The imposition of sanctions pursuant to Rule 37 (and hence Rule 16(f)) is a matter committed to the sound discretion of the District Court. National Hockey League v. Metropolitan Hockey Club, 427 U.S. 639, 642, 96 S.Ct. 2778, 2780, 49 L.Ed.2d 747 (1976); Bobal v. Rensselaer Polytechnic Institute, 916 F.2d 759, 764 (2d Cir.1990). However, the Second Circuit has emphasized that “drastic” penalties such as dismissal “should be imposed only in limited circumstances.” Israel Aircraft Indus., Ltd. v. Standard Precision, 559 F.2d 203, 208 (2d Cir.1977). In order for dismissal to be warranted, two elements must be satisfied. First, as the Supreme Court has emphasized, dismissal is not to be applied unless “it has been established that failure to comply has been due to ... wilfulness, bad faith, or any fault of petitioner.” Thus, in recent cases before the Second Circuit in which dismissal on the basis of Rule 37 was affirmed, bad faith and wilful intransigence on the part of counsel were specifically noted. See. e.g., Valentine v. Museum of Modem Art, 29 F.3d 47, 50 (2d Cir.1994) (affirming a District Court dismissal where “the record reveals [plaintiffs] sustained and wilful intransigence in the face of repeated and explicit warnings from the Court.”)

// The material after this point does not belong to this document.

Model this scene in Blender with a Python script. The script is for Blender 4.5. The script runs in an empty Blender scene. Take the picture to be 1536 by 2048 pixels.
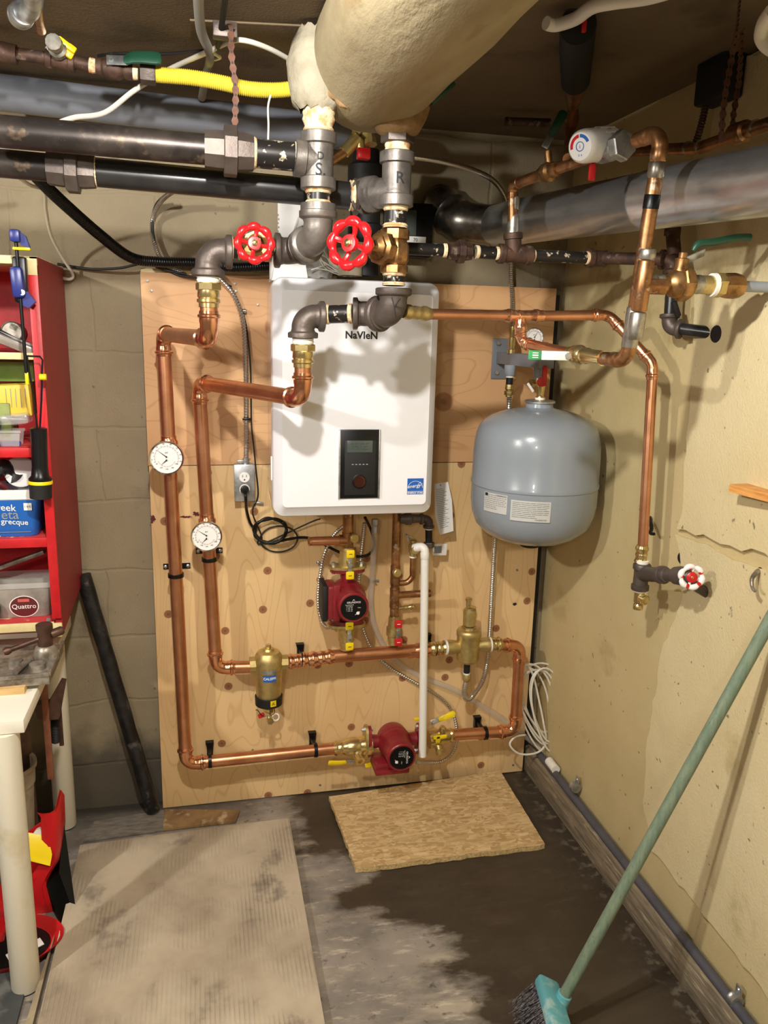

In addition to bad faith, the Second Circuit has indicated that litigants should generally be aware that a violation of the court’s order could result in the dismissal of their case. However, while the Circuit has made clear that a failure to explicitly warn a pro se litigant of the possibility of dismissal constitutes an abuse of discretion, Bobal, 916 F.2d at 764, it is unclear whether this standard also applies to represented litigants such as plaintiffs. One of the Circuit’s most recent cases dealing with this issue seems rather ambiguous. In Simmons v. Abruzzo, the Circuit reversed a Southern District Judge’s Rule 37 dismissal of a case on the ground that the court failed to give notice that violation of an order would result in dismissal. That court stated that in order for the sanction of dismissal to be permissible, the court must “(a) find wilfulness, bad faith, or fault on the part of the party refusing discovery, and (b) ... give notice, especially to a pro se litigant, that violation of the court’s order will result in a dismissal of the case with prejudice.” Simmons v. Abruzzo 49 F.3d 83, 88 (2d Cir.1995) (emphasis supplied).

Thus, while it is clear that an explicit warning that dismissal will ensue if the court’s orders are not obeyed is required in the case of pro se litigants, it is unclear how much notice is required of represented litigants. In fact, this court has gone so far as to suggest on one occasion that absolutely no notice is necessary before a represented *119plaintiff may have her ease dismissed. See Quiles, 168 F.R.D. at 18. Whether or not this is the case, the above Second Circuit cases do indicate that the amount of notice required to be given to a represented plaintiff is considerably less than that which must be afforded a pro se litigant.

In this case, plaintiffs’ willful intransigence cannot be questioned. Plaintiff Shirley Neufeld canceled a deposition scheduled for June of last year and failed to reschedule it, she refused to appear for a deposition ordered by the court in early July and only appeared for a deposition in November after the court informed her that the case would be dismissed if she did not appear. Moreover, as of January 17 of this year, she had failed to pay the sanctions imposed upon her by the court nearly two months earlier and, finally, plaintiffs have failed to submit a pretrial memorandum and joint pretrial order despite the fact that the ease is to be tried in less than a week.

Nor can it be seriously doubted that plaintiffs were aware that their failure to adhere to court orders could result in the dismissal of their case. While it is true that plaintiffs were never told that their case would be dismissed if they failed to adhere to this particular order, they have been warned in the past that failure to comply with previous orders would result in the court dismissing their case. This level of notice would probably be satisfactory even if the plaintiffs were pro se; it is undoubtedly satisfactory given that they are represented by an attorney who should be well aware of the consequences that attach when a plaintiff who has been previously sanctioned for violating a court’s order violates a second order so soon thereafter.

CONCLUSION

For the reasons stated above, the court dismisses plaintiffs’ complaint pursuant to Federal Rule of Civil Procedure 16(f) for failure to prepare a pretrial order to be joined by defendant and for failure to file a pretrial memorandum as ordered by the court on December 13, 1996. Defendant is fined $500.00 for failure to prepare his portion of the pretrial order and for failing to serve and file a pretrial memorandum as directed by this court’s order of December 13,1996.

. Under the Rules of the Southern and Eastern Districts of New York, an attorney of record may only be relieved or displaced by order of the court. S.D.N.Y. & E.D.N.Y. R. 3(c). Thus, plaintiffs’ attempted discharge was of no effect until approved by the court.

. Defendant lives in Maryland and drove to New York to attend the deposition.